Y aunque salí considerablemente magullado, con varios cardenales dignos de un estudio cartográfico y dolorido hasta en zonas que desconocía que tenía, no me he roto nada, ni un esguince, ni una herida de importancia. Salvo en mi corazón. Pero ése es un jardín que sólo puedo ver yo.
Fue un día especial. Una compañía única, llevando años sin hacer un travesía juntos, y que extrañaba, extrañaba tanto que ya ni recordaba lo que dolía su ausencia en mi vida, y su atenta mirada y su siempre disposición para echarme una mano y levantarme.
Hay algo más difícil en la vida que caer. Y es levantarse. Porque no somos capaces de hacerlo por nosotros mismos. Porque necesitamos la ayuda, la buena voluntad, la entrega de otros que deseen hacerlo. Hay algo más difícil en la vida que caer. Y es levantarse una y otra vez, vivir con las magulladuras y las heridas que van quedando, y volver a empezar.
Hacia el mediodía yo estaba petrificado. Perdí la cuenta de cuántas veces había acabado en el suelo helado. Pero el cuerpo me dolía hasta al pensar, así que seguro que habían sido muchas. Yo no quería saber nada más. Deseaba un asiento cómodo, el calor de un hogar encendido, un colacao caliente, y disfrutar desde el ventanal lo bien que mi amigo el intrépido bajaba por pistas que, me confesó, le quedaban un poco pequeñas.
Pero él no me dejó. Se las arregló para buscarme un instructor, tan atento como él, e insistió tanto en que volviese a la pista y disfrutase del esquí, es decir de caerme como un saco informe, una vez más.
Yo quería renunciar, llorar, salir corriendo de allí. Pero ya sólo montarme en el telesilla me daba vértigo, y con una tormenta por llegar ni modo que bajase esa cordillera andando con unas botas rígidas, que nos hacen caminar como patos mareados, y cargados con unos esquíes pesados sobre un hombro magullado.
Él no dejó que me dejase vencer.

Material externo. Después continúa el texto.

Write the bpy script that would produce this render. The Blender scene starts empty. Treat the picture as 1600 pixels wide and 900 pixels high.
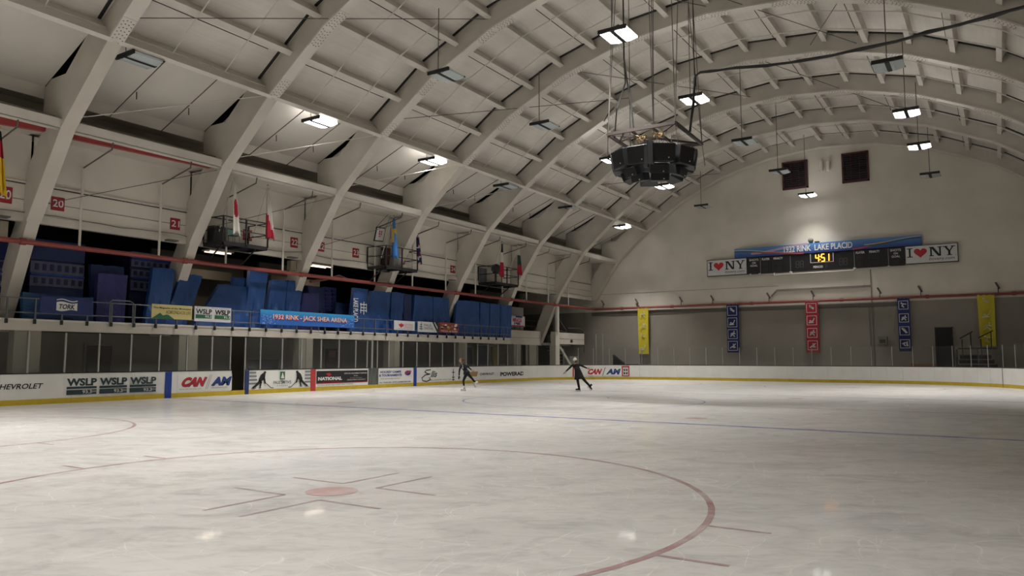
import bpy, bmesh, math, random
from mathutils import Vector, Matrix
random.seed(7)
R = math.radians
S = bpy.context.scene
COL = S.collection

# ---------------------------------------------------------------- camera
CF, CP, CYAW, CH = 1172.5, .09245, .5746, 1.65
cd = bpy.data.cameras.new('camera'); cam = bpy.data.objects.new('camera', cd); COL.objects.link(cam)
cd.sensor_width = 36; cd.lens = CF / 1600 * 36; cd.clip_start = .05; cd.clip_end = 400
cam.location = (0, 0, CH); cam.rotation_euler = (math.pi/2 + CP, 0, CYAW)
S.camera = cam
# ---------------------------------------------------------------- world + exposure
w = bpy.data.worlds.new('world'); S.world = w; w.use_nodes = True
w.node_tree.nodes['Background'].inputs[0].default_value = (.9, .92, 1, 1)
w.node_tree.nodes['Background'].inputs[1].default_value = .02
S.view_settings.view_transform = 'Standard'; S.view_settings.look = 'None'
S.view_settings.gamma = 1; S.view_settings.use_curve_mapping = False
S.view_settings.exposure = 0.0
LAMP_W = 285.0          # watts of each lit high-bay fixture
LENS = 8.0             # emission of its lens
LAMP_COL = (1.0, .965, .915)

# ---------------------------------------------------------------- pixel <-> world helpers (measured planes)
def _ray(x, y):
    a = (x-800)/CF; b = (450-y)/CF
    fh = math.cos(CP) - b*math.sin(CP); up = math.sin(CP) + b*math.cos(CP)
    s, c = math.sin(CYAW), math.cos(CYAW)
    return (-s*fh + c*a, c*fh + s*a, up)
def atX(x, y, X):
    r = _ray(x, y); t = X/r[0]; return Vector((X, r[1]*t, CH + r[2]*t))
def atY(x, y, Y):
    r = _ray(x, y); t = Y/r[1]; return Vector((r[0]*t, Y, CH + r[2]*t))
def atZ(x, y, z=0):
    r = _ray(x, y); t = (z-CH)/r[2]; return Vector((r[0]*t, r[1]*t, z))

# ---------------------------------------------------------------- materials
MATS = {}
def mat(name, col, rough=.6, metal=0, var=.0, scale=3.0, bump=0, bscale=20, emit=0, spec=.5, stretch=None, var2=None):
    if name in MATS: return MATS[name]
    m = bpy.data.materials.new(name); m.use_nodes = True; nt = m.node_tree; N = nt.nodes; L = nt.links
    b = N['Principled BSDF']
    b.inputs['Base Color'].default_value = (*col, 1); b.inputs['Roughness'].default_value = rough
    b.inputs['Metallic'].default_value = metal; b.inputs['Specular IOR Level'].default_value = spec
    if emit:
        b.inputs['Emission Color'].default_value = (*col, 1); b.inputs['Emission Strength'].default_value = emit
    if var or bump:
        tc = N.new('ShaderNodeTexCoord'); mp = N.new('ShaderNodeMapping'); L.new(tc.outputs['Object'], mp.inputs[0])
        if stretch: mp.inputs['Scale'].default_value = stretch
    if var:
        n = N.new('ShaderNodeTexNoise'); n.inputs['Scale'].default_value = scale; n.inputs['Detail'].default_value = 5
        L.new(mp.outputs[0], n.inputs[0])
        r = N.new('ShaderNodeMapRange'); r.inputs[1].default_value = .3; r.inputs[2].default_value = .7
        r.inputs[3].default_value = 1-var; r.inputs[4].default_value = 1+var*.6
        L.new(n.outputs[0], r.inputs[0])
        x = N.new('ShaderNodeVectorMath'); x.operation = 'SCALE'; x.inputs[0].default_value = col
        L.new(r.outputs[0], x.inputs[3]); L.new(x.outputs[0], b.inputs['Base Color'])
    if bump:
        n2 = N.new('ShaderNodeTexNoise'); n2.inputs['Scale'].default_value = bscale; n2.inputs['Detail'].default_value = 3
        L.new(mp.outputs[0], n2.inputs[0])
        bp = N.new('ShaderNodeBump'); bp.inputs['Strength'].default_value = bump; bp.inputs['Distance'].default_value = .05
        L.new(n2.outputs[0], bp.inputs['Height']); L.new(bp.outputs[0], b.inputs['Normal'])
    MATS[name] = m; return m

white_steel = mat('white_steel', (.68, .645, .585), .55, var=.10, scale=.7)
white_web = mat('white_web', (.58, .545, .485), .6, var=.12, scale=.8)
panel_white = mat('panel_white', (.71, .675, .62), .45, var=.10, scale=.35)
wall_white = mat('wall_white', (.72, .68, .60), .6, var=.12, scale=.4)
fascia_white = mat('fascia_white', (.60, .56, .49), .55, var=.1, scale=.8)
block_grey = mat('block_grey', (.30, .275, .24), .8, var=.12, scale=.35, bump=.2, bscale=6)
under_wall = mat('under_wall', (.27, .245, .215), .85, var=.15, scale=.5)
conc = mat('concrete', (.22, .21, .19), .85, var=.2, scale=.8)
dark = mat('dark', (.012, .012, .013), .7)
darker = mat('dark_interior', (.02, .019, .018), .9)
black_steel = mat('black_steel', (.015, .015, .016), .5)
black_plastic = mat('black_plastic', (.022, .023, .026), .45, var=.2, scale=4)
grey_steel = mat('grey_steel', (.16, .16, .16), .4, .6)
rail_steel = mat('rail_steel', (.13, .14, .155), .45, .3)
red_paint = mat('red_pipe_paint', (.30, .065, .055), .5, var=.15, scale=2)
red_box = mat('red_box', (.35, .05, .05), .5)
maroon = mat('maroon', (.075, .02, .022), .6)
dk_door = mat('dark_brown_door', (.035, .022, .02), .5)
board_white = mat('board_white', (.84, .835, .80), .35, var=.05, scale=1.5)
kick_yellow = mat('kick_yellow', (.62, .45, .035), .4, var=.1, scale=3)
blue_strip = mat('blue_strip', (.012, .055, .33), .35)
red_strip = mat('red_strip', (.5, .05, .05), .35)
alu = mat('aluminium', (.42, .42, .40), .35, .5)
tarp = mat('blue_tarp', (.016, .072, .25), .5, var=.22, scale=.9, bump=.9, bscale=2.2)
tarp_dk = mat('dark_blue_tarp', (.012, .03, .11), .55, var=.25, scale=1, bump=.7, bscale=2.5)
tarp_pp = mat('indigo_cover', (.028, .034, .16), .5, var=.2, scale=1.2, bump=.5, bscale=3)
seat_grey = mat('seat_grey_blue', (.11, .115, .20), .6, var=.2, scale=2)
seat_blue = mat('seat_blue', (.018, .024, .085), .5)
ink = mat('ink_black', (.012, .012, .014), .5)
ink_grey = mat('ink_grey', (.09, .09, .1), .5)
teal_dk = mat('ink_slate', (.025, .055, .065), .5)
green_ink = mat('ink_green', (.02, .13, .06), .5)
white_ink = mat('white_print', (.72, .72, .70), .5)
red_ink = mat('red_print', (.5, .02, .035), .5)
blue_ink = mat('blue_print', (.02, .04, .25), .5)
sign_red = mat('sign_red', (.33, .02, .03), .5)
sign_white = mat('sign_white', (.66, .66, .67), .4)
ban_yellow = mat('banner_yellow', (.60, .50, .03), .7, bump=.5, bscale=3)
ban_blue = mat('banner_blue', (.012, .025, .14), .7, bump=.4, bscale=3)
ban_red = mat('banner_red', (.42, .02, .04), .7, bump=.4, bscale=3)
cream = mat('cream_print', (.60, .52, .22), .5)
skyblue = mat('skyblue_print', (.04, .22, .62), .5)
lens_off = mat('lens_off', (.55, .62, .64), .25)
lens_on = mat('lens_on', (1, .97, .93), .3, emit=LENS)
tube_on = mat('tube_on', (1, .80, .62), .3, emit=2.2)
led_on = mat('led_on', (1, .40, .04), .3, emit=3)
led_off = mat('led_off', (.06, .06, .06), .4)
skin = mat('skin', (.45, .27, .19), .55)
hair = mat('brown_hair', (.12, .05, .03), .7)
navy = mat('navy_cloth', (.008, .010, .022), .8)
blackc = mat('black_cloth', (.006, .006, .007), .85)
whitec = mat('white_cloth', (.75, .73, .68), .7)
brass = mat('brass_cable', (.45, .30, .12), .5)
wire_m = mat('wire_grey', (.11, .105, .095), .6)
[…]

Se irguió delante de mí, me levantó con esa fuerza que le es tan característica y, como había hecho toda esa mañana, literalmente me llevó en volandas de nuevo a la pista. Y me dejó en manos del instructor que se armó de paciencia ante mi aterradora mirada y mis dos piernas izquierdas.
Mientras él bajaba una y otra vez las pistas haciendo piruetas de niño juguetón, yo me caí en el aparato de transporte, quedaba atascado en la nieve que se amontonaba, se me congelaba el moquillo en la nariz y me sentí morir de ahogo y de nervios.

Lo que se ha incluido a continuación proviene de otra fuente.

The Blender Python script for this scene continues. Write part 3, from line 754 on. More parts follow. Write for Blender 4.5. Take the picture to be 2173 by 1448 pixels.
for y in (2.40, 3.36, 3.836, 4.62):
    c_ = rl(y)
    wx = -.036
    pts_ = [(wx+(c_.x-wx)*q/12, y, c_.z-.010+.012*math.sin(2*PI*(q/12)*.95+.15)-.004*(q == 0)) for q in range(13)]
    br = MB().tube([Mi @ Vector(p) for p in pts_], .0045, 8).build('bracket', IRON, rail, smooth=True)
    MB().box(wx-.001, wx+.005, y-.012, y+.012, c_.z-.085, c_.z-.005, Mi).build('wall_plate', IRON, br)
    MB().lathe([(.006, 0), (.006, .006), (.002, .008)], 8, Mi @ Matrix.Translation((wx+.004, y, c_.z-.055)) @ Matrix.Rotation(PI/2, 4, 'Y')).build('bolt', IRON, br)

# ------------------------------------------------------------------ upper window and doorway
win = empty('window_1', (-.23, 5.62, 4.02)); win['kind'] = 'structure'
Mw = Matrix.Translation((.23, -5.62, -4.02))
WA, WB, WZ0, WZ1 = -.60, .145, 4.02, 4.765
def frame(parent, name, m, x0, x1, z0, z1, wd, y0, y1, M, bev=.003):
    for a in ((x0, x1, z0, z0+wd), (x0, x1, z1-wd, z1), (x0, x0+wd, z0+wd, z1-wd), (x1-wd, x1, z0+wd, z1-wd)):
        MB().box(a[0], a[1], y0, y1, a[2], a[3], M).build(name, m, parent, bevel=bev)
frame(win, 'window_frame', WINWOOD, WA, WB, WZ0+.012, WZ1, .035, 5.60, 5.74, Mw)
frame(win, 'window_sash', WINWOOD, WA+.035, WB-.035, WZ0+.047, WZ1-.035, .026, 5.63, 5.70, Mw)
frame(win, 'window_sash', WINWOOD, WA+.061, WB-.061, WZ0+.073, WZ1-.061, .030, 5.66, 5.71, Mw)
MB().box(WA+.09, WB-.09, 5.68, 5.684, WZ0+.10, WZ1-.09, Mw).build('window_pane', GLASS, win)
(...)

Pero consiguió que bajase dos veces enteras, sin caerme ni una sola vez, la pista de aprendizaje, al terminar el día.
Él quería que yo quisiese. Él deseaba que yo pudiese. Él siempre me ha metido en líos semejantes. Porque sabe que lo quiero.

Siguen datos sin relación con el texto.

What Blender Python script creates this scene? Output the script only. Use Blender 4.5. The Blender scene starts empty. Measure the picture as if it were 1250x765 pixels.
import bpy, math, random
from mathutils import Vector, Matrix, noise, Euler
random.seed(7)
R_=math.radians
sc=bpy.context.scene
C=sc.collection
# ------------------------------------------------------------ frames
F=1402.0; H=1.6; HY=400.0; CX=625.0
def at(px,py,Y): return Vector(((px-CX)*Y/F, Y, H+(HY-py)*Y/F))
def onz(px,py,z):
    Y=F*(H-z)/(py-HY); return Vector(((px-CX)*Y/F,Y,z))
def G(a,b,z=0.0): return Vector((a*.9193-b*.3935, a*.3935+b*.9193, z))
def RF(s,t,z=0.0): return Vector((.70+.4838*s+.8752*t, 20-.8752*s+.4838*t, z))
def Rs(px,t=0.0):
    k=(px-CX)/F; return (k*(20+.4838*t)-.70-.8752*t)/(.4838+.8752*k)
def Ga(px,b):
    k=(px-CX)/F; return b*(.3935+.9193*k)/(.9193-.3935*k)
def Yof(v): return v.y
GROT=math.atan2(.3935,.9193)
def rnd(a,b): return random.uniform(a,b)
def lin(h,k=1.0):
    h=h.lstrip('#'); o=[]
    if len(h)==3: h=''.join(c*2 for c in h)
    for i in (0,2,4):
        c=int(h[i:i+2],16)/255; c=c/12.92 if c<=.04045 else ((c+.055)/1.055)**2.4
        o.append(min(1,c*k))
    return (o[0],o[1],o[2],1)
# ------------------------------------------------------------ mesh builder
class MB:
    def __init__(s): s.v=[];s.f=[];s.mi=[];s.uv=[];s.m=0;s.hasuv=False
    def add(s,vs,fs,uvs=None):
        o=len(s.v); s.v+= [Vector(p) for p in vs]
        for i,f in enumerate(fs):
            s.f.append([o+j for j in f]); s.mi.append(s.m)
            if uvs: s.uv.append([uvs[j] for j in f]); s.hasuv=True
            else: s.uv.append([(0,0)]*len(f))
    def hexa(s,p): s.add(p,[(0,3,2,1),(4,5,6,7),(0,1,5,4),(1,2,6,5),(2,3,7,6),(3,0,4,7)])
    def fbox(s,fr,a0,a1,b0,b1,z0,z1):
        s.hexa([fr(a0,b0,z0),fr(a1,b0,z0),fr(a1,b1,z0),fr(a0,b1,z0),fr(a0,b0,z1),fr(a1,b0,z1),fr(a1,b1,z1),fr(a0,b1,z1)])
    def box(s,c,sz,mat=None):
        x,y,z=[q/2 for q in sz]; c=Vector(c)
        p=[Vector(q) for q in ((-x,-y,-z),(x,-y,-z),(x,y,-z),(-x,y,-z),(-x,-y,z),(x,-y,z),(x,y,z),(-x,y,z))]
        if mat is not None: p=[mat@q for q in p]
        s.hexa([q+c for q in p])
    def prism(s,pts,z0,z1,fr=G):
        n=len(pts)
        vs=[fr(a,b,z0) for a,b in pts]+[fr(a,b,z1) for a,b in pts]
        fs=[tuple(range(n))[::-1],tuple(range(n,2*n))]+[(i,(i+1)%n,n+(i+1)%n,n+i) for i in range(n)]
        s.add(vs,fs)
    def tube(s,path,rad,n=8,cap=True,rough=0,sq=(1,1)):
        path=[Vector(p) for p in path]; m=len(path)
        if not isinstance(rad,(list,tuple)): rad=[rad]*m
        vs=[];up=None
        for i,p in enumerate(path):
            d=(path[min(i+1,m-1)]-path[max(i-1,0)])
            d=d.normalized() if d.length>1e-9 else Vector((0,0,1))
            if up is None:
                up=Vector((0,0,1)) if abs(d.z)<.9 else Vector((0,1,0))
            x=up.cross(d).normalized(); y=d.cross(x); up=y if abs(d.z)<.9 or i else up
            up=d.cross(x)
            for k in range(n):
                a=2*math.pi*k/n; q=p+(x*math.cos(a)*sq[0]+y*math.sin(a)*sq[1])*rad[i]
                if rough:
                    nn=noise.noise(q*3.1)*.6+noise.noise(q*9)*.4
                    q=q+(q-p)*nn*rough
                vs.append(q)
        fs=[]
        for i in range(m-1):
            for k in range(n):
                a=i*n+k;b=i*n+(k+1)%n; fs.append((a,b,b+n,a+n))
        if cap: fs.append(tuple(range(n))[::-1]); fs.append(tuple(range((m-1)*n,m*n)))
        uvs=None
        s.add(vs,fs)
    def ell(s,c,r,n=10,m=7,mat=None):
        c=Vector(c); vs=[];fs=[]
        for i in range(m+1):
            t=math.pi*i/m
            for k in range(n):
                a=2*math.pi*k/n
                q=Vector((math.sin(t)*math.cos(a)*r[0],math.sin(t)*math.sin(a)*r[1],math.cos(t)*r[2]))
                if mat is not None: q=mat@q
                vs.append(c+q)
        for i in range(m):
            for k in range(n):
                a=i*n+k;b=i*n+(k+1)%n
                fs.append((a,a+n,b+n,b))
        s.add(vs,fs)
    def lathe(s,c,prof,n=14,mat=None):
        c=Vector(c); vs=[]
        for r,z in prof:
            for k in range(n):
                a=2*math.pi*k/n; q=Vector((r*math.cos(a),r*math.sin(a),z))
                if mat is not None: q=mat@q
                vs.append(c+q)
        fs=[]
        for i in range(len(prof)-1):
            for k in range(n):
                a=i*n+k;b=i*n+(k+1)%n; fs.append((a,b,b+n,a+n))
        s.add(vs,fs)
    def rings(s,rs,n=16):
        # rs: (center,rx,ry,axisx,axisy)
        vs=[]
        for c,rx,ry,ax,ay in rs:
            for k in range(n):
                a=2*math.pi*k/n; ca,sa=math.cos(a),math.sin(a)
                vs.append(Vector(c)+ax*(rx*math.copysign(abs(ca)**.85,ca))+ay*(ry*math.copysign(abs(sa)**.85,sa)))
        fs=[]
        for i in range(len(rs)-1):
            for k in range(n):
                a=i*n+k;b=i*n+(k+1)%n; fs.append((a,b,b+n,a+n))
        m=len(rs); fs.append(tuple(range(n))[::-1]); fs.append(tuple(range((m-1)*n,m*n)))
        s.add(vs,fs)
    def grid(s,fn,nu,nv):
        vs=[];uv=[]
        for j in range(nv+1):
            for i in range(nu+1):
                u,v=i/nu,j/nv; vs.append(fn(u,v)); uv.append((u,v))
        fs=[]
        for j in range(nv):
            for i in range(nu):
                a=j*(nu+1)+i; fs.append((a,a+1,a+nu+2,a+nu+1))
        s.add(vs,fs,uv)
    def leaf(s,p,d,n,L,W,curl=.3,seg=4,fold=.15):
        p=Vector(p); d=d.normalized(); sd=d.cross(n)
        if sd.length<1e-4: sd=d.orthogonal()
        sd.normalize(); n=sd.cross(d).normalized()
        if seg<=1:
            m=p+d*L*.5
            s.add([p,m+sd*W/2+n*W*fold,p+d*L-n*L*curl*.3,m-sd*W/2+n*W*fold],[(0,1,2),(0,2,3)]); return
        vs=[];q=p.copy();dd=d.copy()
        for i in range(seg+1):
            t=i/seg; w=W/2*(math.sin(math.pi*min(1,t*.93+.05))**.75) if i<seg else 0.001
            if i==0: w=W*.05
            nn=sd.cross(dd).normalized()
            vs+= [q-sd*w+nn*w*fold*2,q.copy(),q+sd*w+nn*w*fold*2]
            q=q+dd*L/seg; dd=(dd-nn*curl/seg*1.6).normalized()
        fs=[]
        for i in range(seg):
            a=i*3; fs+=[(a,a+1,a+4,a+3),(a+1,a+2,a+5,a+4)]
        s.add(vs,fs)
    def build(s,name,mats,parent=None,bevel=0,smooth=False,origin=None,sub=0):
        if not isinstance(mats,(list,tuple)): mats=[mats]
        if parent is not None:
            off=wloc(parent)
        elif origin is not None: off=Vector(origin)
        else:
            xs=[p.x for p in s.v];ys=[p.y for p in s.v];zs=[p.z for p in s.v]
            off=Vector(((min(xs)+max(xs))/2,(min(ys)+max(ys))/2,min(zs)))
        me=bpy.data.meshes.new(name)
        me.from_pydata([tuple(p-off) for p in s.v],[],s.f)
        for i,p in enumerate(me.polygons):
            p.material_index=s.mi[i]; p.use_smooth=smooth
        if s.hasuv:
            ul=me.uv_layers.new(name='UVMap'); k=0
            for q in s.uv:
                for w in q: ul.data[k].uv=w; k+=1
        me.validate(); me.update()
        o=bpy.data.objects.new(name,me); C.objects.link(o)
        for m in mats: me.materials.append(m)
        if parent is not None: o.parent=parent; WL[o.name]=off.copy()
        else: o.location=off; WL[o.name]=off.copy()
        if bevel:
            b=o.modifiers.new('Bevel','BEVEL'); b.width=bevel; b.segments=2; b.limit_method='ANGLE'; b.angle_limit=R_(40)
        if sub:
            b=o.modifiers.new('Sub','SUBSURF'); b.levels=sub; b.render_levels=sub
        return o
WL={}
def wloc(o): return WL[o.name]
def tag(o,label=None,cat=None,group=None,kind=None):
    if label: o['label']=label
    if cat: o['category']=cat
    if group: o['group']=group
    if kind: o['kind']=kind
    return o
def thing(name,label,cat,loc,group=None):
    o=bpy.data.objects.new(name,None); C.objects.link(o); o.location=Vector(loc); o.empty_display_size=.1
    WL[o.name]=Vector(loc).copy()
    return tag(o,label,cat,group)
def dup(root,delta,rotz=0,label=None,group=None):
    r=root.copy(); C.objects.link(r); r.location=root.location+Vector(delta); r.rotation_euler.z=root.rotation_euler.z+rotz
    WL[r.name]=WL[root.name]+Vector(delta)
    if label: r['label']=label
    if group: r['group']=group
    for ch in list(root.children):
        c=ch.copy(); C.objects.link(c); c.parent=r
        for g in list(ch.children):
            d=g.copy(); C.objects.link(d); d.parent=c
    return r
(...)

Él siempre me ha liado para hacer cosas que nunca he hecho. Él siempre me alienta a seguir adelante. Él es una persona valiente. Y siempre ha querido que yo lo sea.
Por eso me ayudó a levantarme una y otra vez, cien veces, mil veces, aquella mañana en la pista de esquí. Y no cejó hasta que consiguiese hacer un circuito completo sin equivocarme… E incluso dos.
Caer es muy difícil. Es decepcionante, es vergonzante, es duro. Es duro. Pero es necesario. para saber de qué estamos hechos y cuáles son nuestros límites. Y aprender a superarlos.
No es fácil. Tampoco lo es la vida. Y da vértigo, como a mí me dan las alturas y la falta de seguridad y la velocidad y la desorganización. Pero así es la vida.
El arte de caer muchas veces es el arte de enseñar a vivir. Suerte de tener maestros cerca que nunca dejan de creer en nosotros, ni cejan en su empeño por mejorarnos, por mostrarnos la mejor versión de nosotros mismos que nosotros mismos nos negamos (por modestia, por ignorancia, por miedo) a ver.